Sì, ma finché si tratta di cantare va benissimo, quello è il mio stile e va bene così. Poi per me il testo è sacro, quindi sento una vicinanza con la recitazione, però interfacciarsi con attori sul palco è un lavoro molto impegnativo, quindi sono grata a chi mi ha offerto queste opportunità.
Dicevi di sentirti estranea a una certa scena musicale del nostro paese. Ci sono invece cantanti italiane, di oggi e di ieri, alle quali ti senti affine?
Molte cantanti attuali mi piacciono, in realtà. Nel passato, ti direi Nada. E Ornella Vanoni, meravigliosa nel complesso, vorrei essere così. Mi piace molto anche Veronica Lucchesi, la cantante della Rappresentante di Lista.
Domanda insidiosa: conosci OndaRock?
Sì, conosco il sito, anche se il rock non è proprio la mia specialità. In famiglia ci siamo suddivisi i ruoli in modo rigido: mio fratello, pur non essendo un musicista, è uno straordinario appassionato e conoscitore di tutto il mondo rock; io invece copro tutta l’area classica e jazz, e per questo lui dice che sono pallosa! In realtà, qualcosa di rock conosco anch’io ma non benissimo.
Ma in realtà anche noi non seguiamo solo il rock… Umiliani, per dire, è un nostro beniamino storico. Avevamo anche recensito “Svezia Inferno e Paradiso” tra le nostre pietre miliari. E personalmente adoro quel suono lounge anni 60, sospeso tra jazz, bossa nova ed easy listening.

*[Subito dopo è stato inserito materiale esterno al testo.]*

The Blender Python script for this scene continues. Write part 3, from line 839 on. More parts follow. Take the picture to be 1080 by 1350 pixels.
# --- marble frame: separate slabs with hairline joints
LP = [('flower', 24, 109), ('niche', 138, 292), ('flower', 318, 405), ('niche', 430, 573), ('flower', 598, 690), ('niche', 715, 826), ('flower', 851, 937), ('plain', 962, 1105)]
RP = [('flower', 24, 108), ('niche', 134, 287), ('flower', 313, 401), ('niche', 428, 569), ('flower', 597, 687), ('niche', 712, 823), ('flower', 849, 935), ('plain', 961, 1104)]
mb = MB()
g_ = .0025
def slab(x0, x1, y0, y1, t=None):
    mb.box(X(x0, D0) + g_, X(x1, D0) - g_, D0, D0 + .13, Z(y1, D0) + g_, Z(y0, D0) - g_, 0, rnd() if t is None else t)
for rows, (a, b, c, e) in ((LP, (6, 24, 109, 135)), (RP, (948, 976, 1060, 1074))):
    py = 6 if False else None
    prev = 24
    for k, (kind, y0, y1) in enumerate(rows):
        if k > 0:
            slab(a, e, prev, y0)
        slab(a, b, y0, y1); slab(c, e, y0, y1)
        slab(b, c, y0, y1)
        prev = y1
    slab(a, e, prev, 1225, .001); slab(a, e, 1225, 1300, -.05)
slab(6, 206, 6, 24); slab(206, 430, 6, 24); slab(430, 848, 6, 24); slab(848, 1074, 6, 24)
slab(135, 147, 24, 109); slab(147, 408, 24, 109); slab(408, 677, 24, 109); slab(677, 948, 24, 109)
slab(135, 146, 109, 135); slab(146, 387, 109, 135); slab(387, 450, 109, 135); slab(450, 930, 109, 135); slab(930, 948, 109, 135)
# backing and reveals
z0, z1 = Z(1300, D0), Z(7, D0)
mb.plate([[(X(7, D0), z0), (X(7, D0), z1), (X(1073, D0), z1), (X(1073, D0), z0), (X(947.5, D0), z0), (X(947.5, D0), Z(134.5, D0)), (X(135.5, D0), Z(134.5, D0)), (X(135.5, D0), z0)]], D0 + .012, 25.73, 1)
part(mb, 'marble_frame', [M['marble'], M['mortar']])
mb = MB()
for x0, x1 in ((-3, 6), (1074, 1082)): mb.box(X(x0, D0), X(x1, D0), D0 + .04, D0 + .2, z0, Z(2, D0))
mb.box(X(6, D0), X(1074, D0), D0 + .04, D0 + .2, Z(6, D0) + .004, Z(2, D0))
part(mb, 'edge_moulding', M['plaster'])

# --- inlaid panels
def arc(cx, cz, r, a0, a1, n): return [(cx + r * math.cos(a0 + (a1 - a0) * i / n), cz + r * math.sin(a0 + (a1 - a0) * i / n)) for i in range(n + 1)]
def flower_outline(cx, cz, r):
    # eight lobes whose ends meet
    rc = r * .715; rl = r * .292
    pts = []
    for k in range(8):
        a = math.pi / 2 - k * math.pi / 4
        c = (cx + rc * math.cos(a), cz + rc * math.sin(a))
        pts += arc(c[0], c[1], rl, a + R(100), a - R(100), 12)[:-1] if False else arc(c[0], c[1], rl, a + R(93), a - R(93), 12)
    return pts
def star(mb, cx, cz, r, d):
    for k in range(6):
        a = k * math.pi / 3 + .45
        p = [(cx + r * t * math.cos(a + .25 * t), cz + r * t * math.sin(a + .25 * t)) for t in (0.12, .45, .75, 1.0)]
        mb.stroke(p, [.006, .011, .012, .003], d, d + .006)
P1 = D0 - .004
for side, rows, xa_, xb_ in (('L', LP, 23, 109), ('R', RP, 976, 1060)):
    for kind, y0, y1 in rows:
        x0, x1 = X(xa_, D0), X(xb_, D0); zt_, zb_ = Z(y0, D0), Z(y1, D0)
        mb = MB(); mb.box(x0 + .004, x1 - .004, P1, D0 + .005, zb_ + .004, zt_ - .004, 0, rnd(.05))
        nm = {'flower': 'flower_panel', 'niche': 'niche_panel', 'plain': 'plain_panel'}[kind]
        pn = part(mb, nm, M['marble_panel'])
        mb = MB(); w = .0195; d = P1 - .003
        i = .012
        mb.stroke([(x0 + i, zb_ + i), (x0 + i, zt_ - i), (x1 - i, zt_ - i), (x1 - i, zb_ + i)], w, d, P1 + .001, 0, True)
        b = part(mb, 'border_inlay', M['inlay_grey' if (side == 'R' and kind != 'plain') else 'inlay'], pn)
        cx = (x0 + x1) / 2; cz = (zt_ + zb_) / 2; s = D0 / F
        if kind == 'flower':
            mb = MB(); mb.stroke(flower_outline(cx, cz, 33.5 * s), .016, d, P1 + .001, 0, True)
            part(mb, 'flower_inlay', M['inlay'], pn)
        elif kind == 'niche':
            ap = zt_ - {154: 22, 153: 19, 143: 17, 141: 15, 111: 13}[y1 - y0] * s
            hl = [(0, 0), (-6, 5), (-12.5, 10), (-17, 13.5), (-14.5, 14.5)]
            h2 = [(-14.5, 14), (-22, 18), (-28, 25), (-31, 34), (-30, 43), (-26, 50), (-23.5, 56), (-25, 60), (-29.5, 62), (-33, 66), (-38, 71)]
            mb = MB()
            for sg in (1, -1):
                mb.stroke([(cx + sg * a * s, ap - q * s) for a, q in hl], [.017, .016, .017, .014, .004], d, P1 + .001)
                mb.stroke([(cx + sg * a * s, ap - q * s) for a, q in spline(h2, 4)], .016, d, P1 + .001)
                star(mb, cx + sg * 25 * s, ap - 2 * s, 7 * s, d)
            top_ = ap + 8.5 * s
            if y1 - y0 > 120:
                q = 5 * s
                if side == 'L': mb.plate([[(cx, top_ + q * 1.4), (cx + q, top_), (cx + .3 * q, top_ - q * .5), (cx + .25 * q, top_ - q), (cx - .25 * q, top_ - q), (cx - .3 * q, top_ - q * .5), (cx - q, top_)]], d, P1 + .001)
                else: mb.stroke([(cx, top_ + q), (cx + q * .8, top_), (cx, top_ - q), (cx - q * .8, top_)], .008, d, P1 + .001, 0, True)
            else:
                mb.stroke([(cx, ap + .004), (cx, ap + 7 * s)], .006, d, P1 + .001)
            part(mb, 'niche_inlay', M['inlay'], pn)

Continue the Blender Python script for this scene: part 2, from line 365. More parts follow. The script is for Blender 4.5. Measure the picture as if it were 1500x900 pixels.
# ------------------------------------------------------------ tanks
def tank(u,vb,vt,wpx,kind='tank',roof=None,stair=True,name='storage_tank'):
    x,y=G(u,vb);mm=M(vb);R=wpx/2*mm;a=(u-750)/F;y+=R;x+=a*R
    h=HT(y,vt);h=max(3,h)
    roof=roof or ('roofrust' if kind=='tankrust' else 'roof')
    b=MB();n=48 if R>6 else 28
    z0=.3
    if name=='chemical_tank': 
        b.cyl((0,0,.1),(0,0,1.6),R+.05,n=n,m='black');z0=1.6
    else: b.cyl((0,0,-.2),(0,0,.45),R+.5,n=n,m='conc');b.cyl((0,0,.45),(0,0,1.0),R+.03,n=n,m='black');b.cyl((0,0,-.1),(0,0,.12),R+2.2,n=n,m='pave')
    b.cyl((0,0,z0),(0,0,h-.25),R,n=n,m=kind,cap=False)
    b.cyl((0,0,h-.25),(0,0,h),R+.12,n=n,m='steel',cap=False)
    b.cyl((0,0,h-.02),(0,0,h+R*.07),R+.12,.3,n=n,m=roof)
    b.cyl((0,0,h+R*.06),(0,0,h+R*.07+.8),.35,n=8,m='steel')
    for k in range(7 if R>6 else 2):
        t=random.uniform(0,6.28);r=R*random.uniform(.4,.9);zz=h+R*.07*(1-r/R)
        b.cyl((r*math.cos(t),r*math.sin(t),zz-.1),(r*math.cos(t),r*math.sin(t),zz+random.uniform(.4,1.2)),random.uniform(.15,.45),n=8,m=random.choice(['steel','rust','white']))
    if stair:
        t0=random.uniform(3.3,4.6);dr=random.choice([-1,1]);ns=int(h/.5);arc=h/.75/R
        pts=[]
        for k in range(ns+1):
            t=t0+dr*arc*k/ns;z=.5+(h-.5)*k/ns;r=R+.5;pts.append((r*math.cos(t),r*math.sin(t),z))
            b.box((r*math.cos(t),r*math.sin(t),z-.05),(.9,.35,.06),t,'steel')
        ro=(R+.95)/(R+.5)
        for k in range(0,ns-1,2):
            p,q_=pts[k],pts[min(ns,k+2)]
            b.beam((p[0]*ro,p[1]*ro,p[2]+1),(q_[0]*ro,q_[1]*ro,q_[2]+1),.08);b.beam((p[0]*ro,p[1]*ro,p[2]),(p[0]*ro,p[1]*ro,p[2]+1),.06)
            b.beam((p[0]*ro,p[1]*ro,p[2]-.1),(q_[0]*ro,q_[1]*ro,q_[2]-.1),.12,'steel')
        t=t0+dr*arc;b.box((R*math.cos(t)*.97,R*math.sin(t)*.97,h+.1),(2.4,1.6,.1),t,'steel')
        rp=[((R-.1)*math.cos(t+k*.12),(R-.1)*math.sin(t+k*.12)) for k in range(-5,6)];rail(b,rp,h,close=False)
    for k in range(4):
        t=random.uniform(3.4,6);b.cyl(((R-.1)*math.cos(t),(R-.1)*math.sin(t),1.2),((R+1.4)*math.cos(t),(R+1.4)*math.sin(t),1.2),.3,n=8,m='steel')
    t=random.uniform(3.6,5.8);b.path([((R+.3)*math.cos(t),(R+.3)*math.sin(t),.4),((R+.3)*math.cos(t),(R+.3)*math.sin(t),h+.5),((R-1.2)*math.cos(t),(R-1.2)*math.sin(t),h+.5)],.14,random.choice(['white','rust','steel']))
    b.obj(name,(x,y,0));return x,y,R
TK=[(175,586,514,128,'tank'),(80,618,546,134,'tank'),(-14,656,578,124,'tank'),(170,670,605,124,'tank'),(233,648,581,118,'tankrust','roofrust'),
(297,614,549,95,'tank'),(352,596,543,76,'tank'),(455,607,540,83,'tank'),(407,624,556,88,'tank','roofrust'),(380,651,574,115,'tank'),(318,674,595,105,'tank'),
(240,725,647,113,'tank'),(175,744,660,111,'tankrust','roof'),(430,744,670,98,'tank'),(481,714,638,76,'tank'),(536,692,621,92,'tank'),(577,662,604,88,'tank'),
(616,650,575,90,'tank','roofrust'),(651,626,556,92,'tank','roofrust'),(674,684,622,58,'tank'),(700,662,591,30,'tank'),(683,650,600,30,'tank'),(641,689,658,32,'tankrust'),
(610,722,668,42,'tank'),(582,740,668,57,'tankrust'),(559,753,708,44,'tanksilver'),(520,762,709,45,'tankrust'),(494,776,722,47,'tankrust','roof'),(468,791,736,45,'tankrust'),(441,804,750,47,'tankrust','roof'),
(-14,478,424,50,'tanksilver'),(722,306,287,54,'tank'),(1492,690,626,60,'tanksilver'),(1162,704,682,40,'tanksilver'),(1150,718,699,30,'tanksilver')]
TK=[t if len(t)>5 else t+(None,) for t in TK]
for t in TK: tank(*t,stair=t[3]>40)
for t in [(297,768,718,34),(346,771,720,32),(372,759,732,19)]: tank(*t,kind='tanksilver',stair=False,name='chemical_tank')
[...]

Anch’io. E poi, come ti dicevo, si adatta perfettamente alle mie corde vocali, a questa mia voce un po’ soffiata con cui mi piace giocare, quindi interpretarlo nel docu-film “Il tocco di Piero” è stata un’esperienza inevitabile, e bellissima.
La dimensione live resta fondamentale per te?
È la prima cosa per me. Tutto il resto viene dopo. Ogni sera non sai mai come andrà e questo mi stressa e diverte allo stesso modo. E poi il rapporto con il pubblico è sempre entusiasmante.
Hai concerti in programma in questo periodo?
Adesso sono ferma per un po’, sono saltate un po’ di cose, tra cui un concerto in Israele, ovviamente. Farò un concerto a Milano, al Blue Note, a gennaio con la Monday Orchestra dedicato a Nina Simone. Mi sto preparando soprattutto per questo appuntamento.